--- Description of the task ---
Copy out all lines that hold "pixels".

--- Supplied entries ---

BEGIN

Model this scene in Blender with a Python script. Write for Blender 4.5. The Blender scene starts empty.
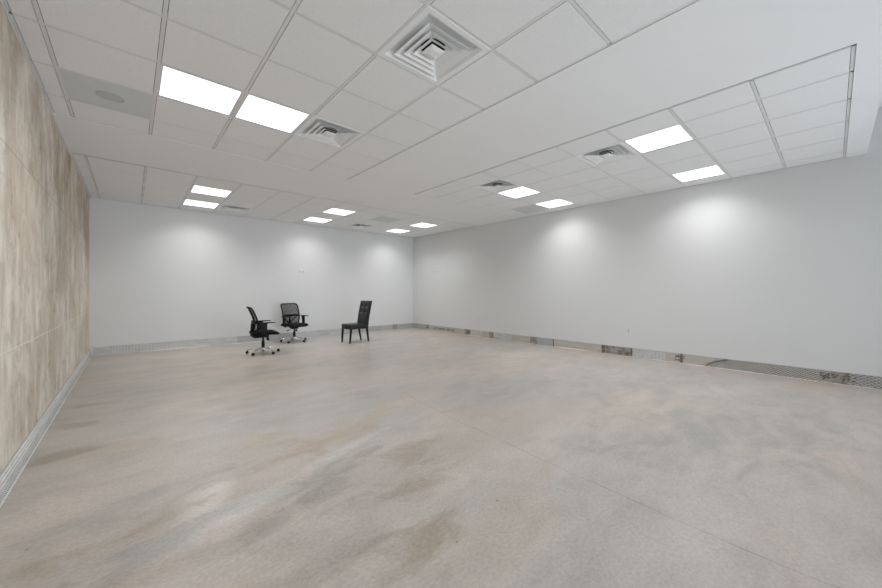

END
BEGIN

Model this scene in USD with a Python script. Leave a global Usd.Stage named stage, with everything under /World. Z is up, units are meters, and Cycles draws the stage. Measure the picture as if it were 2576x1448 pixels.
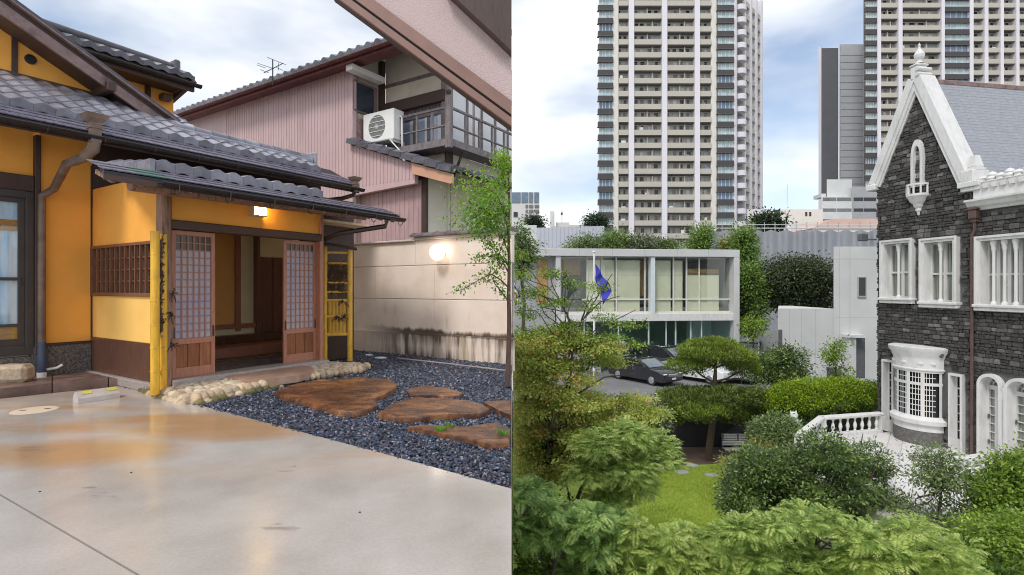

END
BEGIN

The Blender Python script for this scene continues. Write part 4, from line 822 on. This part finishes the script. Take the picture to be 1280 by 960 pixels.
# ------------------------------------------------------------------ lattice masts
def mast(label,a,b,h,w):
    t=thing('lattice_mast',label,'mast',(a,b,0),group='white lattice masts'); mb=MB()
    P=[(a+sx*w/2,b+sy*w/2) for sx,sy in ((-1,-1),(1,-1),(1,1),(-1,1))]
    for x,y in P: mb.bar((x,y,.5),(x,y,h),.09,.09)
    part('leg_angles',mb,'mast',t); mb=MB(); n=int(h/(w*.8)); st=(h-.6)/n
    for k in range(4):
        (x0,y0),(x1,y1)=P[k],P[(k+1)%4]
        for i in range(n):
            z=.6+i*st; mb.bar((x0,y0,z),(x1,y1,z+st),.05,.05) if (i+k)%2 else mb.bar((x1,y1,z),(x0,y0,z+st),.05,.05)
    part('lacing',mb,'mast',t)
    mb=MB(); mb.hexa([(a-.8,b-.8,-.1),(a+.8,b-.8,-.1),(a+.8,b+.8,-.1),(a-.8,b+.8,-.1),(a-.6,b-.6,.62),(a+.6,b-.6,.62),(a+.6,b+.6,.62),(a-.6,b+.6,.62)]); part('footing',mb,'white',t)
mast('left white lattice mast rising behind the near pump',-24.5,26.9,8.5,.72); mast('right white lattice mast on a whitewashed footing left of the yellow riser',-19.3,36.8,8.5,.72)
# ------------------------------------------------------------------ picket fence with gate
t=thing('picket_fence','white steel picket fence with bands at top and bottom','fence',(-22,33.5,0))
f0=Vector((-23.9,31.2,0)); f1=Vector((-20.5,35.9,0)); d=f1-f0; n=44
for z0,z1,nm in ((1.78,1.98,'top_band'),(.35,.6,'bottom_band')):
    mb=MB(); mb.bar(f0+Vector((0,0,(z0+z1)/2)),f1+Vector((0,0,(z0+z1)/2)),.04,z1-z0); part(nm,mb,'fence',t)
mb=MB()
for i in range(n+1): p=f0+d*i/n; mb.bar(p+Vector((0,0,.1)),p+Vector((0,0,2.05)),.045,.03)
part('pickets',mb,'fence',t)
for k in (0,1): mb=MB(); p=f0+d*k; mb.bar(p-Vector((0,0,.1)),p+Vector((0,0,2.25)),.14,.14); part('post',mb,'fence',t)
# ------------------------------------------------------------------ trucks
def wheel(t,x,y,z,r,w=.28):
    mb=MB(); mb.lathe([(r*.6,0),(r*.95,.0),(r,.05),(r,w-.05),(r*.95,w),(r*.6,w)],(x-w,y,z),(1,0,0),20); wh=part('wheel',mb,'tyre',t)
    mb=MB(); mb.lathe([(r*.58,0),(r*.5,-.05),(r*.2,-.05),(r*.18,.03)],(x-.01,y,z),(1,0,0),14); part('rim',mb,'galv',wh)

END

--- Result for this task ---
Model this scene in USD with a Python script. Leave a global Usd.Stage named stage, with everything under /World. Z is up, units are meters, and Cycles draws the stage. Measure the picture as if it were 2576x1448 pixels.
The Blender Python script for this scene continues. Write part 4, from line 822 on. This part finishes the script. Take the picture to be 1280 by 960 pixels.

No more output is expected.